パネルディスカッションでは埼玉県強制連行調査団団長の石田貞さん、立教大学名誉教授の山田昭次さん、弁護士の梓沢和幸さん、東京造形大学教授の前田朗さんがパネリストを務めた。
石田さんは県内でも起きた虐殺について「自警団及び群集」が行ったのが特徴だと説明。現時点でほぼ判明している県内の虐殺の数や最近の調査を紹介した。石田さんは「虐殺に走ってしまった民衆の意識をもっと問う作業をしなければならない」「国の責任を追及するためには民衆のあり方の問い直しも非常に重要」と述べた。

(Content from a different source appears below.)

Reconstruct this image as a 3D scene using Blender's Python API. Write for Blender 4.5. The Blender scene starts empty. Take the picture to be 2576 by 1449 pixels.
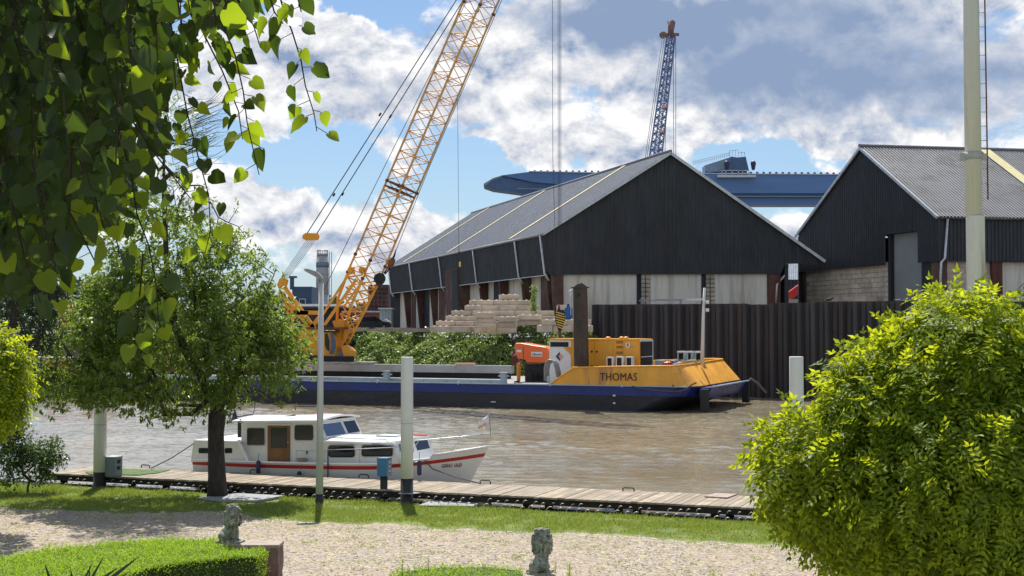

山田さんは虐殺に関する自警団の裁判の記録で朝鮮人に対する事件の刑が軽いことや、当時の政府の対応を紹介。梓沢さんは2003年に日本弁護士連合会がこの問題について国に調査を求める勧告を出したことや、旧日本軍による虐殺の件数などを報告した。前田氏は関東大震災での虐殺をアルメニアやナチスドイツの虐殺事件と並べ年表にして紹介。ジェノサイド(集団虐殺)の国際的定義や、日本が人種差別撤廃に関する条約を批准しているのに法律がないことについても指摘した。